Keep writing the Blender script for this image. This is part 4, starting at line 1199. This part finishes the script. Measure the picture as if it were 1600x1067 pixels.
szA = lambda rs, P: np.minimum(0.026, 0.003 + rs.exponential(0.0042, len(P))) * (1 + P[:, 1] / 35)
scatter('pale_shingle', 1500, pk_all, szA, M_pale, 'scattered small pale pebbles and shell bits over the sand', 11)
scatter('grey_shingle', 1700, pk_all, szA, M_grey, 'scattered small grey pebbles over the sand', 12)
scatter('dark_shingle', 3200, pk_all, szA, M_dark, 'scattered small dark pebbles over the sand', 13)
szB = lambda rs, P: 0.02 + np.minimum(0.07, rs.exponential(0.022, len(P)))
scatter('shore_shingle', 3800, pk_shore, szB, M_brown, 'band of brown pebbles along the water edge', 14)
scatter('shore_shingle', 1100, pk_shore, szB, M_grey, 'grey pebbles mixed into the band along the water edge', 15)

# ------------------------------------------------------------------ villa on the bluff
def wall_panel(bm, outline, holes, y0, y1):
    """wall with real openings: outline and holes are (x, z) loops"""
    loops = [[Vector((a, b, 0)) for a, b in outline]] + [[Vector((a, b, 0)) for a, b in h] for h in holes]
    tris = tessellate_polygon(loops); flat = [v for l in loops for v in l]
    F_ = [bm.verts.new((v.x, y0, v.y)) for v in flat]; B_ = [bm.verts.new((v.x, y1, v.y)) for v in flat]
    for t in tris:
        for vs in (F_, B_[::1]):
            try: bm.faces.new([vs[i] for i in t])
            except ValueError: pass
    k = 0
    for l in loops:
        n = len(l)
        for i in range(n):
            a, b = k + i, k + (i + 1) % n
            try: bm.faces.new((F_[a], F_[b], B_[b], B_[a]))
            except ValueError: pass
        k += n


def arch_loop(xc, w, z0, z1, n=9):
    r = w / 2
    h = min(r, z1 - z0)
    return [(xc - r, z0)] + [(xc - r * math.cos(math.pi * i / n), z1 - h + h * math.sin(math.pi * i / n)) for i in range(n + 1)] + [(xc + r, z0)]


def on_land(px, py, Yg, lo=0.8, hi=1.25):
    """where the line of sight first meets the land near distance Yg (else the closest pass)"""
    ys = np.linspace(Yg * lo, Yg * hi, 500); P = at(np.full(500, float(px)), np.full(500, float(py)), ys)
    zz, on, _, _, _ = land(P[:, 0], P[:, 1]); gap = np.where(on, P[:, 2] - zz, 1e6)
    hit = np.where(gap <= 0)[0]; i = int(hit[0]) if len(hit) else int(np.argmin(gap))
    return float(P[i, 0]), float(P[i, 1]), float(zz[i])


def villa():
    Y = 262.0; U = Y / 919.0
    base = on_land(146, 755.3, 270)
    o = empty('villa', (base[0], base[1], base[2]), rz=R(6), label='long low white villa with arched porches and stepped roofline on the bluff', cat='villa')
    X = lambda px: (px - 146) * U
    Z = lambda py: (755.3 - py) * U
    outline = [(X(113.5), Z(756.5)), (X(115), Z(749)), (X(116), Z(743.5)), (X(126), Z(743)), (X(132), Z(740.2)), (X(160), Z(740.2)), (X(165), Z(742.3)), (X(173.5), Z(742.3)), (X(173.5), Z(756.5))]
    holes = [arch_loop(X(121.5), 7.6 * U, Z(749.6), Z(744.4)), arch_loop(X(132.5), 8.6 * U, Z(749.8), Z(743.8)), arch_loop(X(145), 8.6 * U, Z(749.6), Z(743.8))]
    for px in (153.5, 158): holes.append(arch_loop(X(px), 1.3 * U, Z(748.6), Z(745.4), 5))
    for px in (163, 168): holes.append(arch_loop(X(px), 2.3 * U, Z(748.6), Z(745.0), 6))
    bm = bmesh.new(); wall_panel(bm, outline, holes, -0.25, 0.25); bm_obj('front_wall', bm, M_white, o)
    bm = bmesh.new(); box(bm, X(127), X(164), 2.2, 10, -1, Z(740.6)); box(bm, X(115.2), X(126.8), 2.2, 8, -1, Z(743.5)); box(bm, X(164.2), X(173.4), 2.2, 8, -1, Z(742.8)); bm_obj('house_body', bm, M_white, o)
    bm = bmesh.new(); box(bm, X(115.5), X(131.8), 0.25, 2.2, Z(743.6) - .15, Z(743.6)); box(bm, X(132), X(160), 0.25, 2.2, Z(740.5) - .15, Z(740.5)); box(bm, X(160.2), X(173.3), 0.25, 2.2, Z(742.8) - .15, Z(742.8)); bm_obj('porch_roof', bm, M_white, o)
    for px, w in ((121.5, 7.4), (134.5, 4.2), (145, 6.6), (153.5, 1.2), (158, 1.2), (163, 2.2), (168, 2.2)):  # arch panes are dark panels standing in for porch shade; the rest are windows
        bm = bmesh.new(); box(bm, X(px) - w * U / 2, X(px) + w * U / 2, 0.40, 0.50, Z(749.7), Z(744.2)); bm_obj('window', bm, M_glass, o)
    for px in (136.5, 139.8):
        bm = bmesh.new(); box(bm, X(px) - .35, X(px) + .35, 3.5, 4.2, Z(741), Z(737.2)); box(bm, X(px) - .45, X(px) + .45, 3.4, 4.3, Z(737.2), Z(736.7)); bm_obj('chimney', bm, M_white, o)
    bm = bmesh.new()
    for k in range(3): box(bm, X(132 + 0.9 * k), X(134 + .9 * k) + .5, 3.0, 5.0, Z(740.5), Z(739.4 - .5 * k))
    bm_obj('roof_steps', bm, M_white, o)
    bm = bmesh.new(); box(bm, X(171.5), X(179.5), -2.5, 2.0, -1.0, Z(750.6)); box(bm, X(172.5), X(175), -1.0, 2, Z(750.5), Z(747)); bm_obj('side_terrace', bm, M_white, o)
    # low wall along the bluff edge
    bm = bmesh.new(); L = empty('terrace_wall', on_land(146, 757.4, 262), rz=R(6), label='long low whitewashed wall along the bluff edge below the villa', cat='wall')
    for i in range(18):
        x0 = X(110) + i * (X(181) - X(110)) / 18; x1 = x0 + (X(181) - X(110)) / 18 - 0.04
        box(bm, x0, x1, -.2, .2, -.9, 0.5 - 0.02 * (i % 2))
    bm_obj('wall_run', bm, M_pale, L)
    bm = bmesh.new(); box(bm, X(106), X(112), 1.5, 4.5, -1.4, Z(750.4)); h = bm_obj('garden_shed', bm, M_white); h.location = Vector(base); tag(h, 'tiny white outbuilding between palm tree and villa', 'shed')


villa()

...

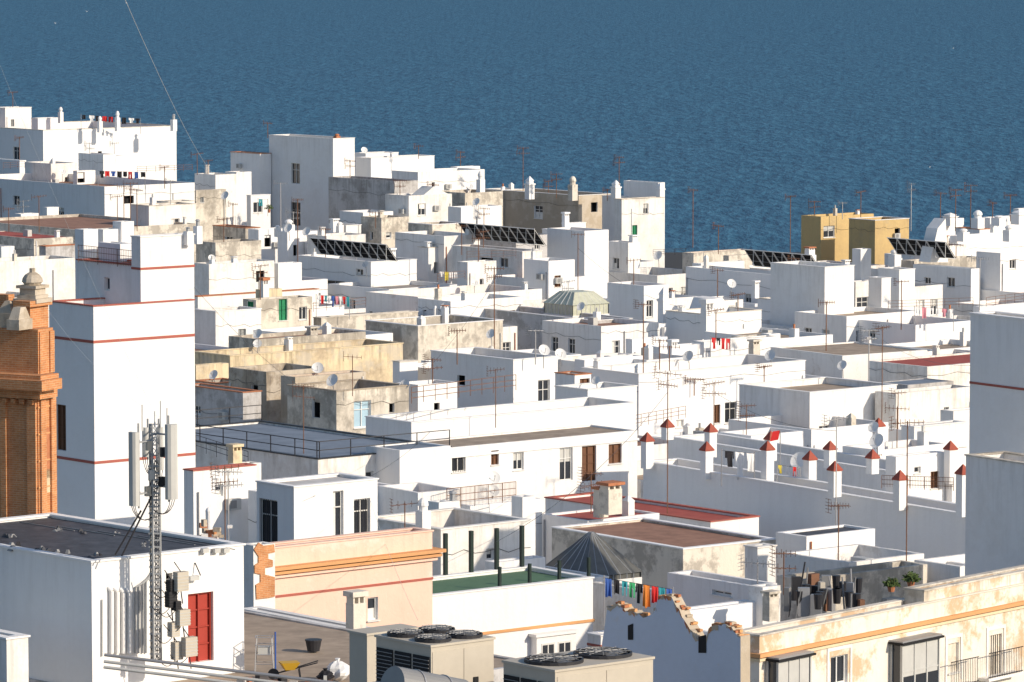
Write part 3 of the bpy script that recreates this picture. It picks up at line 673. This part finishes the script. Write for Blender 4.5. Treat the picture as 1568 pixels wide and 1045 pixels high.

_EXERCISE DESCRIPTION_. Reproduce verbatim the lines above, from the line with "Keep writing the" through the line with "return [(xc - r, z0)]".

_SOLVED PROBLEM_.
Keep writing the Blender script for this image. This is part 4, starting at line 1199. This part finishes the script. Measure the picture as if it were 1600x1067 pixels.
szA = lambda rs, P: np.minimum(0.026, 0.003 + rs.exponential(0.0042, len(P))) * (1 + P[:, 1] / 35)
scatter('pale_shingle', 1500, pk_all, szA, M_pale, 'scattered small pale pebbles and shell bits over the sand', 11)
scatter('grey_shingle', 1700, pk_all, szA, M_grey, 'scattered small grey pebbles over the sand', 12)
scatter('dark_shingle', 3200, pk_all, szA, M_dark, 'scattered small dark pebbles over the sand', 13)
szB = lambda rs, P: 0.02 + np.minimum(0.07, rs.exponential(0.022, len(P)))
scatter('shore_shingle', 3800, pk_shore, szB, M_brown, 'band of brown pebbles along the water edge', 14)
scatter('shore_shingle', 1100, pk_shore, szB, M_grey, 'grey pebbles mixed into the band along the water edge', 15)

# ------------------------------------------------------------------ villa on the bluff
def wall_panel(bm, outline, holes, y0, y1):
    """wall with real openings: outline and holes are (x, z) loops"""
    loops = [[Vector((a, b, 0)) for a, b in outline]] + [[Vector((a, b, 0)) for a, b in h] for h in holes]
    tris = tessellate_polygon(loops); flat = [v for l in loops for v in l]
    F_ = [bm.verts.new((v.x, y0, v.y)) for v in flat]; B_ = [bm.verts.new((v.x, y1, v.y)) for v in flat]
    for t in tris:
        for vs in (F_, B_[::1]):
            try: bm.faces.new([vs[i] for i in t])
            except ValueError: pass
    k = 0
    for l in loops:
        n = len(l)
        for i in range(n):
            a, b = k + i, k + (i + 1) % n
            try: bm.faces.new((F_[a], F_[b], B_[b], B_[a]))
            except ValueError: pass
        k += n


def arch_loop(xc, w, z0, z1, n=9):
    r = w / 2
    h = min(r, z1 - z0)
    return [(xc - r, z0)] + [(xc - r * math.cos(math.pi * i / n), z1 - h + h * math.sin(math.pi * i / n)) for i in range(n + 1)] + [(xc + r, z0)]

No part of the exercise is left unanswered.